══ SUPPLIED MATERIAL ══
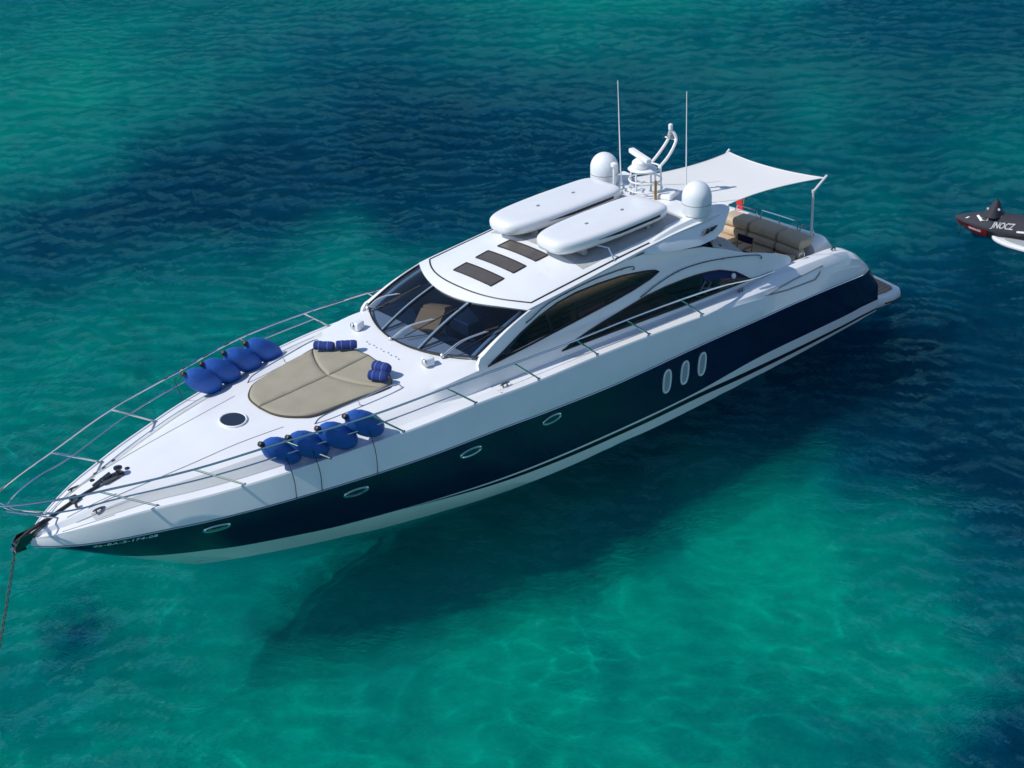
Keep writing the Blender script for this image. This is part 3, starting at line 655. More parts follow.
for a in (0.4, 1.9, 3.3, 4.6, 5.6): g.tube([(mx+.15+.42*math.cos(a), my+.42*math.sin(a), 4.55), (mx+.15+.40*math.cos(a), my+.40*math.sin(a), 5.32)], .025, 6)
mast = build('radar_mast', g, PAINTW, yacht)
g = G(); g.lathe([(.36, 0), (.38, .03), (.30, .05)], (mx+.05, my, 5.3), seg=20); g.lathe([(.18, 0), (.22, .08), (.2, .2), (.12, .27)], (mx-.02, my+.02, 5.33), seg=20)
g.box((mx-.02, my+.02, 5.68), (.16, 1.05, .13), Matrix.Rotation(-.35, 3, 'Z'), bev=.04); build('radar_scanner', g, PAINTW, mast)
g = G()
for dy in (-.14, .2):
    g.tube(spline([(mx+.5, my+dy, 5.25), (mx+.85, my+dy-.02, 5.5), (mx+1.12, my+dy*.8-.04, 5.82), (mx+1.12, my+dy*.5-.03, 6.02), (mx+1.06, my-.02, 6.10)], 4), .038, 6)
g.tube([(mx+1.12, my-.2, 5.86), (mx+1.12, my+.22, 5.86)], .02, 6); build('mast_arm', g, PAINTW, mast)
g = G(); g.lathe([(.03, 0), (.06, .02), (.06, .14), (.03, .17)], (mx+1.06, my-.02, 6.11), seg=12); build('navigation_light', g, DOME, mast)
g = G(); g.box((mx+1.08, my, 5.94), (.14, .12, .13), bev=.02); build('horn_box', g, GREYP, mast)
g = G(); g.tube([(mx+.02, my-.5, 4.6), (mx+.02, my-.5, 5.12)], .035, 8); build('brass_post', g, BRONZE, yacht)
g = G(); g.tube([(17.2, 1.05, 4.6), (17.2, 1.05, 5.25)], .035, 8); g.lathe([(.06, 0), (.09, .03), (.09, .1), (.04, .13)], (17.2, 1.05, 5.22), seg=12); build('gps_aerial', g, PAINTW, yacht)
g = G(); g.box((17.75, -.35, 4.68), (.55, .42, .14), Matrix.Rotation(.3, 3, 'Z'), bev=.06); build('searchlight', g, PAINTW, yacht)
for q in range(7):
    a = q*.9; g = G(); g.lathe([(.03, 0), (.04, .03), (.02, .09)], (17.3+.22*math.cos(a)*(q % 3), .72+.14*math.sin(a)*(1+q % 4), 4.6), seg=10); build('roof_fitting', g, CHROME, yacht)

# ---------------------------------------------------------------- foredeck fittings
g = G(); P = [(4.77+.27*math.cos(a*math.tau/32), .33*math.sin(a*math.tau/32)) for a in range(32)]
zf = lambda x, y: None
def zdeck(x, y):
    h_ = fprof(x); y = abs(y)
    for (a, za), (b_, zb) in zip(h_, h_[1:]):
        if b_ <= y <= a+1e-9: return zb+(za-zb)*(y-b_)/max(1e-6, a-b_)
    return h_[0][1]
g.slab([(x, y, zdeck(x, y)+.012) for x, y in P], (0, 0, .014)); ht = build('foredeck_hatch', g, DARKG, yacht)
g = G(); g.tube([(x, y, zdeck(x, y)+.02) for x, y in P], .022, 8, closed=True); build('hatch_ring', g, WHITE, ht)
for side in (-1, 1):
    pts = spline([(5.95, side*1.33, zdeck(5.95, 1.33)-.01), (6.15, side*1.36, 3.10), (7.0, side*1.46, 3.20), (7.9, side*1.55, 3.28), (8.1, side*1.57, zdeck(8.1, 1.57))], 5)
    g = G(); g.tube(pts, .016, 6)
    g.tube([(7.0, side*1.46, 3.20), (7.05, side*1.46, zdeck(7.05, 1.46))], .014, 6); build('sunpad_rail', g, CHROME, yacht)
    # speakers in front of the windscreen
    z0 = zdeck(9.02, 1.33); g = G(); g.box((9.02, side*1.33, z0+.11), (.26, .22, .2), Matrix.Rotation(side*.25, 3, 'Z'), bev=.05); sp_ = build('deck_floodlight', g, DOME, yacht)
    g = G(); g.lathe([(.09, 0), (.085, .015), (.02, .02)], (8.90, side*1.36, z0+.12), axis=(-1, 0, .1), seg=16); build('lens', g, CHROME, sp_)
for q in range(10):
    a = (q-4.5)/4.5; g = G(); g.box((8.72+.03*(q % 2), a*.62, zdeck(8.72, .1)+.012), (.04, .03, .012), bev=.003); build('deck_socket', g, mat('pale socket', (.5, .52, .54), .5), yacht)
def cleat(x, y, z, rz=0, k_=1):
    g = G(); M_ = Matrix.Rotation(rz, 3, 'Z'); c = Vector((x, y, z))
    g.tube([c+M_ @ Vector((-.13, 0, .055)), c+M_ @ Vector((-.06, 0, .07)), c+M_ @ Vector((.06, 0, .07)), c+M_ @ Vector((.13, 0, .055))], [.014, .022, .022, .014], 8)
    for k in (-.06, .06): g.tube([c+M_ @ Vector((k, 0, -.01)), c+M_ @ Vector((k, 0, .065))], .018, 8)
    build('cleat', g, mat('dark steel', (.12, .12, .125), .25, 1), yacht)
for side in (-1, 1):
    cleat(10.2, side*2.55, I(10.2, ZW)+.01); cleat(18.05, side*2.63, I(18.05, ZW)+.01); cleat(1.3, side*.55, zdeck(1.3, .55)); cleat(22.0, side*2.5, 2.47)
for x, y in ((1.63, .35), (1.85, .66), (2.12, .82), (2.4, .95), (2.3, .1)):
    g = G(); g.lathe([(.05, 0), (.05, .02), (.03, .03)], (x, y, zdeck(x, y)), seg=12); build('deck_filler', g, BLK, yacht)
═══
> OBJECTIVE: Reproduce the material in full, word for word, and omit the pictures.

> WRITTEN SOLUTION:
Keep writing the Blender script for this image. This is part 3, starting at line 655. More parts follow.
for a in (0.4, 1.9, 3.3, 4.6, 5.6): g.tube([(mx+.15+.42*math.cos(a), my+.42*math.sin(a), 4.55), (mx+.15+.40*math.cos(a), my+.40*math.sin(a), 5.32)], .025, 6)
mast = build('radar_mast', g, PAINTW, yacht)
g = G(); g.lathe([(.36, 0), (.38, .03), (.30, .05)], (mx+.05, my, 5.3), seg=20); g.lathe([(.18, 0), (.22, .08), (.2, .2), (.12, .27)], (mx-.02, my+.02, 5.33), seg=20)
g.box((mx-.02, my+.02, 5.68), (.16, 1.05, .13), Matrix.Rotation(-.35, 3, 'Z'), bev=.04); build('radar_scanner', g, PAINTW, mast)
g = G()
for dy in (-.14, .2):
    g.tube(spline([(mx+.5, my+dy, 5.25), (mx+.85, my+dy-.02, 5.5), (mx+1.12, my+dy*.8-.04, 5.82), (mx+1.12, my+dy*.5-.03, 6.02), (mx+1.06, my-.02, 6.10)], 4), .038, 6)
g.tube([(mx+1.12, my-.2, 5.86), (mx+1.12, my+.22, 5.86)], .02, 6); build('mast_arm', g, PAINTW, mast)
g = G(); g.lathe([(.03, 0), (.06, .02), (.06, .14), (.03, .17)], (mx+1.06, my-.02, 6.11), seg=12); build('navigation_light', g, DOME, mast)
g = G(); g.box((mx+1.08, my, 5.94), (.14, .12, .13), bev=.02); build('horn_box', g, GREYP, mast)
g = G(); g.tube([(mx+.02, my-.5, 4.6), (mx+.02, my-.5, 5.12)], .035, 8); build('brass_post', g, BRONZE, yacht)
g = G(); g.tube([(17.2, 1.05, 4.6), (17.2, 1.05, 5.25)], .035, 8); g.lathe([(.06, 0), (.09, .03), (.09, .1), (.04, .13)], (17.2, 1.05, 5.22), seg=12); build('gps_aerial', g, PAINTW, yacht)
g = G(); g.box((17.75, -.35, 4.68), (.55, .42, .14), Matrix.Rotation(.3, 3, 'Z'), bev=.06); build('searchlight', g, PAINTW, yacht)
for q in range(7):
    a = q*.9; g = G(); g.lathe([(.03, 0), (.04, .03), (.02, .09)], (17.3+.22*math.cos(a)*(q % 3), .72+.14*math.sin(a)*(1+q % 4), 4.6), seg=10); build('roof_fitting', g, CHROME, yacht)

# ---------------------------------------------------------------- foredeck fittings
g = G(); P = [(4.77+.27*math.cos(a*math.tau/32), .33*math.sin(a*math.tau/32)) for a in range(32)]
zf = lambda x, y: None
def zdeck(x, y):
    h_ = fprof(x); y = abs(y)
    for (a, za), (b_, zb) in zip(h_, h_[1:]):
        if b_ <= y <= a+1e-9: return zb+(za-zb)*(y-b_)/max(1e-6, a-b_)
    return h_[0][1]
g.slab([(x, y, zdeck(x, y)+.012) for x, y in P], (0, 0, .014)); ht = build('foredeck_hatch', g, DARKG, yacht)
g = G(); g.tube([(x, y, zdeck(x, y)+.02) for x, y in P], .022, 8, closed=True); build('hatch_ring', g, WHITE, ht)
for side in (-1, 1):
    pts = spline([(5.95, side*1.33, zdeck(5.95, 1.33)-.01), (6.15, side*1.36, 3.10), (7.0, side*1.46, 3.20), (7.9, side*1.55, 3.28), (8.1, side*1.57, zdeck(8.1, 1.57))], 5)
    g = G(); g.tube(pts, .016, 6)
    g.tube([(7.0, side*1.46, 3.20), (7.05, side*1.46, zdeck(7.05, 1.46))], .014, 6); build('sunpad_rail', g, CHROME, yacht)
    # speakers in front of the windscreen
    z0 = zdeck(9.02, 1.33); g = G(); g.box((9.02, side*1.33, z0+.11), (.26, .22, .2), Matrix.Rotation(side*.25, 3, 'Z'), bev=.05); sp_ = build('deck_floodlight', g, DOME, yacht)
    g = G(); g.lathe([(.09, 0), (.085, .015), (.02, .02)], (8.90, side*1.36, z0+.12), axis=(-1, 0, .1), seg=16); build('lens', g, CHROME, sp_)
for q in range(10):
    a = (q-4.5)/4.5; g = G(); g.box((8.72+.03*(q % 2), a*.62, zdeck(8.72, .1)+.012), (.04, .03, .012), bev=.003); build('deck_socket', g, mat('pale socket', (.5, .52, .54), .5), yacht)
def cleat(x, y, z, rz=0, k_=1):
    g = G(); M_ = Matrix.Rotation(rz, 3, 'Z'); c = Vector((x, y, z))
    g.tube([c+M_ @ Vector((-.13, 0, .055)), c+M_ @ Vector((-.06, 0, .07)), c+M_ @ Vector((.06, 0, .07)), c+M_ @ Vector((.13, 0, .055))], [.014, .022, .022, .014], 8)
    for k in (-.06, .06): g.tube([c+M_ @ Vector((k, 0, -.01)), c+M_ @ Vector((k, 0, .065))], .018, 8)
    build('cleat', g, mat('dark steel', (.12, .12, .125), .25, 1), yacht)
for side in (-1, 1):
    cleat(10.2, side*2.55, I(10.2, ZW)+.01); cleat(18.05, side*2.63, I(18.05, ZW)+.01); cleat(1.3, side*.55, zdeck(1.3, .55)); cleat(22.0, side*2.5, 2.47)
for x, y in ((1.63, .35), (1.85, .66), (2.12, .82), (2.4, .95), (2.3, .1)):
    g = G(); g.lathe([(.05, 0), (.05, .02), (.03, .03)], (x, y, zdeck(x, y)), seg=12); build('deck_filler', g, BLK, yacht)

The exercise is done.